Le Blues de Ma Rainey est le troisième long-métrage du réalisateur George C. Wolfe. Tous ses films sont sortis en VOD en France sans connaître de passage dans les salles obscures. Il est surtout connu pour ses activités de dramaturge et de metteur en scène à Broadway.
Avec Le Blues de Ma Rainey, il adapte une pièce de théâtre signée August Wilson (deux fois lauréat du prix Pulitzer). Ce n’est pas la première fois que l’oeuvre de ce dernier, qui a écrit surtout sur la condition des Noirs en Amérique au XXe siècle, est adaptée au cinéma. Un film était né de sa pièce Fences, réalisé par Denzel Washington. Ce dernier est d’ailleurs producteur du Blues de Ma Rainey.

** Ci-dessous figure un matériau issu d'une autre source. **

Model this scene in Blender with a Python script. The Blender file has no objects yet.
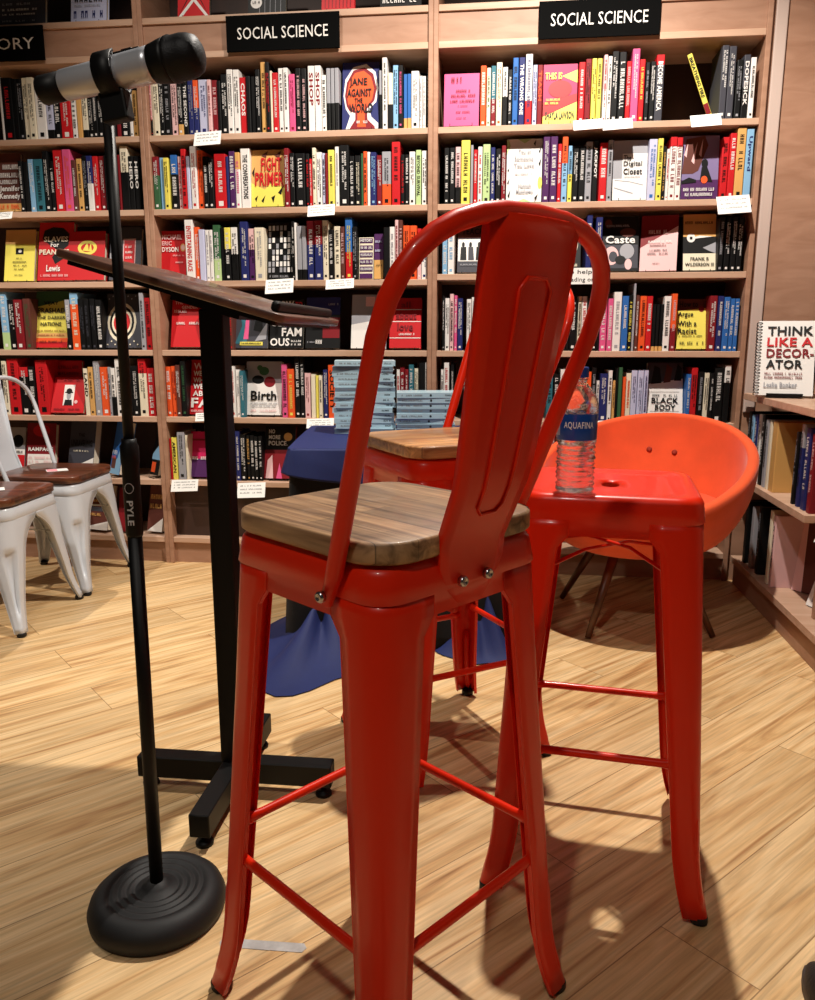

Le film plonge le spectateur dans les années 20, au coeur d’une séance d’enregistrement des musiciens de la légendaire « mère du blues », Ma Rainey. En attendant la volcanique chanteuse, en retard, chacun se prépare, joue de sa partition et débute alors des discussions amicales, des débats, des conflits, et une journée qui marquera tous les protagonistes. Dans le rôle de Ma Rainey, on retrouve Viola Davis, déjà à l’affiche de Fences. Chadwick Boseman lui donne la réplique. Les deux comédiens partagaient déjà en 2014 l’affiche de Get on Up, le biopic consacré à James Brown.
C’est le dernier rôle de l’acteur de Black Panther, décédé en août 2020. La performance des deux comédiens leur vaut d’ailleurs une nomination aux Oscars 2021. Chadwick Boseman a eu par ailleurs le Golden Globes du meilleur acteur à titre posthume pour ce rôle.
Après Fences, Denzel Washington continue avec le Blues de Ma Rainey à défendre l’héritage d’August Wilson. Un auteur peu connu de notre côté de l’Atlantique dont les thématiques de l’oeuvre résonne encore dans nos sociétés contemporaines. C’est tout ce qui fait la force du Blues de Ma Rainey, qui peut être vu de manière littérale comme une journée dans une séance d’enregistrement d’une légende de la chanson, mais qui cache en filigrane un huis clos intense où le racisme est latent et l’appropriation culturelle jamais loin.
L’exercice de l’adaptation théâtrale au cinéma n’est pas aisé, il peut rebuter. George C. Wolfe assume pleinement cette dimension et réussit à lui donner une énergie salutaire, par un montage rythmé qui sied parfaitement aux dialogues et tirades d’August Wilson.
Et il y a surtout ce duo d’acteurs, qui livre une performance de haut vol. Viola Davis est impressionnante de charisme, jouant de l’outrance de son personnage pour mieux montrer ses faiblesses qu’elle tente de dissimuler à tout prix. Quant à Chadwick Boseman, il explose, il séduit, il émeut, il est solaire, il est sombre : sa dernière performance est sans aucun doute la plus brillante. Transcendant.